■ What you have to do: Reproduce each record exactly.

■ Provided material:
● ● ●

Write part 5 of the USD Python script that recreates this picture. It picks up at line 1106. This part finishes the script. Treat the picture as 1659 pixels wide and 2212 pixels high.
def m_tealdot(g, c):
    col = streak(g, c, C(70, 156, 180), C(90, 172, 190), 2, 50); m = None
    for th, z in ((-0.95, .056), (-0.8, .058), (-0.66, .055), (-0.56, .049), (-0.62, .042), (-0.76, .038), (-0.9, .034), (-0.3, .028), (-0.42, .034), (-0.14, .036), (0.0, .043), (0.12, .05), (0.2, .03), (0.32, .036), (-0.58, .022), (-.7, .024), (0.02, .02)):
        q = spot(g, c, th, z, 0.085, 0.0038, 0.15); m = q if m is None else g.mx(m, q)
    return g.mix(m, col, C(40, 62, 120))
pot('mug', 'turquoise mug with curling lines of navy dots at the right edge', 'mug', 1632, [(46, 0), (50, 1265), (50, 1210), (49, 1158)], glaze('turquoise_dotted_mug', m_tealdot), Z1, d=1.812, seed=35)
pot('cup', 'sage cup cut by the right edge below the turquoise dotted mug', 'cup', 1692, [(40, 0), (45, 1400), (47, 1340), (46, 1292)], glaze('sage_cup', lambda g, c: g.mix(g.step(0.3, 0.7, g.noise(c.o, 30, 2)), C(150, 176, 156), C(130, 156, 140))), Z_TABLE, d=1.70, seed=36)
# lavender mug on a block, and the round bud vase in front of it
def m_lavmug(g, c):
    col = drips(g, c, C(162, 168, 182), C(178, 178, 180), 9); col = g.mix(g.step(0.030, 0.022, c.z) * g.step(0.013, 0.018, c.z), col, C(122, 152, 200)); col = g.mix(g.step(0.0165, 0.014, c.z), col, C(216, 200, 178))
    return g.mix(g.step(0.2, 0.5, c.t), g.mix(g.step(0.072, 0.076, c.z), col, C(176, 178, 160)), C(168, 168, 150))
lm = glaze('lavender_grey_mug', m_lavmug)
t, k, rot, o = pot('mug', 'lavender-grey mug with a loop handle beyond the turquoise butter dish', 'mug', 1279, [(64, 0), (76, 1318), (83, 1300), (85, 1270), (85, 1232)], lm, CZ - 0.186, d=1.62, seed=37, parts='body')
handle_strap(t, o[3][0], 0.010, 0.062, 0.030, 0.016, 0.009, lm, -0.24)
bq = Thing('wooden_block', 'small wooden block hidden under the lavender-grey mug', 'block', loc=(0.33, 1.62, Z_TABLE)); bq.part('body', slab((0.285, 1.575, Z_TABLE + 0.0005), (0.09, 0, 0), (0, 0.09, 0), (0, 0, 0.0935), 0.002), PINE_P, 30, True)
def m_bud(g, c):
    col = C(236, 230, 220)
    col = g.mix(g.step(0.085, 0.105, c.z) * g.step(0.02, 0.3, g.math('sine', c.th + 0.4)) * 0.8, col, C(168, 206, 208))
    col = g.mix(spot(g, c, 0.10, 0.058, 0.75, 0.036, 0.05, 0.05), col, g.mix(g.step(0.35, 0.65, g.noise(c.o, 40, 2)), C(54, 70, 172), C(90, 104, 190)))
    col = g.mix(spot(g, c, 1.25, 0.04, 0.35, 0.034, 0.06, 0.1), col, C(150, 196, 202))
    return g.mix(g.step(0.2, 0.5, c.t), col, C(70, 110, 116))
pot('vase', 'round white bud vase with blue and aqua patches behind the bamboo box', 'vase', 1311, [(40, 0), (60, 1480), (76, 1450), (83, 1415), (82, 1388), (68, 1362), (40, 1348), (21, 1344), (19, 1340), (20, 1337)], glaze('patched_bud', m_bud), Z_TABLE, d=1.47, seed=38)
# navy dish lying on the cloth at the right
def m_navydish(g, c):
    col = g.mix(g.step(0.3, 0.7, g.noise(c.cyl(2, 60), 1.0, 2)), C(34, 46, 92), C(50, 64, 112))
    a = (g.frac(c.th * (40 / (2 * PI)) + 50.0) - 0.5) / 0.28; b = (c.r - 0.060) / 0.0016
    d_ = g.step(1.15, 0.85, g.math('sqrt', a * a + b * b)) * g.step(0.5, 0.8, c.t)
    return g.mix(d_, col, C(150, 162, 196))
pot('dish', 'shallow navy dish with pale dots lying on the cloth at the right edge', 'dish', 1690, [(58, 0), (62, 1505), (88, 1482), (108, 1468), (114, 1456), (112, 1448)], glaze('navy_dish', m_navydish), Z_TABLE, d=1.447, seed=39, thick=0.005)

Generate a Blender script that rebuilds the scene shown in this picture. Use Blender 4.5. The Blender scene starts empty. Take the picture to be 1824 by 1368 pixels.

● ● ●

■ Solution for this task:
Write part 5 of the USD Python script that recreates this picture. It picks up at line 1106. This part finishes the script. Treat the picture as 1659 pixels wide and 2212 pixels high.
def m_tealdot(g, c):
    col = streak(g, c, C(70, 156, 180), C(90, 172, 190), 2, 50); m = None
    for th, z in ((-0.95, .056), (-0.8, .058), (-0.66, .055), (-0.56, .049), (-0.62, .042), (-0.76, .038), (-0.9, .034), (-0.3, .028), (-0.42, .034), (-0.14, .036), (0.0, .043), (0.12, .05), (0.2, .03), (0.32, .036), (-0.58, .022), (-.7, .024), (0.02, .02)):
        q = spot(g, c, th, z, 0.085, 0.0038, 0.15); m = q if m is None else g.mx(m, q)
    return g.mix(m, col, C(40, 62, 120))
pot('mug', 'turquoise mug with curling lines of navy dots at the right edge', 'mug', 1632, [(46, 0), (50, 1265), (50, 1210), (49, 1158)], glaze('turquoise_dotted_mug', m_tealdot), Z1, d=1.812, seed=35)
pot('cup', 'sage cup cut by the right edge below the turquoise dotted mug', 'cup', 1692, [(40, 0), (45, 1400), (47, 1340), (46, 1292)], glaze('sage_cup', lambda g, c: g.mix(g.step(0.3, 0.7, g.noise(c.o, 30, 2)), C(150, 176, 156), C(130, 156, 140))), Z_TABLE, d=1.70, seed=36)
# lavender mug on a block, and the round bud vase in front of it
def m_lavmug(g, c):
    col = drips(g, c, C(162, 168, 182), C(178, 178, 180), 9); col = g.mix(g.step(0.030, 0.022, c.z) * g.step(0.013, 0.018, c.z), col, C(122, 152, 200)); col = g.mix(g.step(0.0165, 0.014, c.z), col, C(216, 200, 178))
    return g.mix(g.step(0.2, 0.5, c.t), g.mix(g.step(0.072, 0.076, c.z), col, C(176, 178, 160)), C(168, 168, 150))
lm = glaze('lavender_grey_mug', m_lavmug)
t, k, rot, o = pot('mug', 'lavender-grey mug with a loop handle beyond the turquoise butter dish', 'mug', 1279, [(64, 0), (76, 1318), (83, 1300), (85, 1270), (85, 1232)], lm, CZ - 0.186, d=1.62, seed=37, parts='body')
handle_strap(t, o[3][0], 0.010, 0.062, 0.030, 0.016, 0.009, lm, -0.24)
bq = Thing('wooden_block', 'small wooden block hidden under the lavender-grey mug', 'block', loc=(0.33, 1.62, Z_TABLE)); bq.part('body', slab((0.285, 1.575, Z_TABLE + 0.0005), (0.09, 0, 0), (0, 0.09, 0), (0, 0, 0.0935), 0.002), PINE_P, 30, True)
def m_bud(g, c):
    col = C(236, 230, 220)
    col = g.mix(g.step(0.085, 0.105, c.z) * g.step(0.02, 0.3, g.math('sine', c.th + 0.4)) * 0.8, col, C(168, 206, 208))
    col = g.mix(spot(g, c, 0.10, 0.058, 0.75, 0.036, 0.05, 0.05), col, g.mix(g.step(0.35, 0.65, g.noise(c.o, 40, 2)), C(54, 70, 172), C(90, 104, 190)))
    col = g.mix(spot(g, c, 1.25, 0.04, 0.35, 0.034, 0.06, 0.1), col, C(150, 196, 202))
    return g.mix(g.step(0.2, 0.5, c.t), col, C(70, 110, 116))
pot('vase', 'round white bud vase with blue and aqua patches behind the bamboo box', 'vase', 1311, [(40, 0), (60, 1480), (76, 1450), (83, 1415), (82, 1388), (68, 1362), (40, 1348), (21, 1344), (19, 1340), (20, 1337)], glaze('patched_bud', m_bud), Z_TABLE, d=1.47, seed=38)
# navy dish lying on the cloth at the right
def m_navydish(g, c):
    col = g.mix(g.step(0.3, 0.7, g.noise(c.cyl(2, 60), 1.0, 2)), C(34, 46, 92), C(50, 64, 112))
    a = (g.frac(c.th * (40 / (2 * PI)) + 50.0) - 0.5) / 0.28; b = (c.r - 0.060) / 0.0016
    d_ = g.step(1.15, 0.85, g.math('sqrt', a * a + b * b)) * g.step(0.5, 0.8, c.t)
    return g.mix(d_, col, C(150, 162, 196))
pot('dish', 'shallow navy dish with pale dots lying on the cloth at the right edge', 'dish', 1690, [(58, 0), (62, 1505), (88, 1482), (108, 1468), (114, 1456), (112, 1448)], glaze('navy_dish', m_navydish), Z_TABLE, d=1.447, seed=39, thick=0.005)

Generate a Blender script that rebuilds the scene shown in this picture. Use Blender 4.5. The Blender scene starts empty. Take the picture to be 1824 by 1368 pixels.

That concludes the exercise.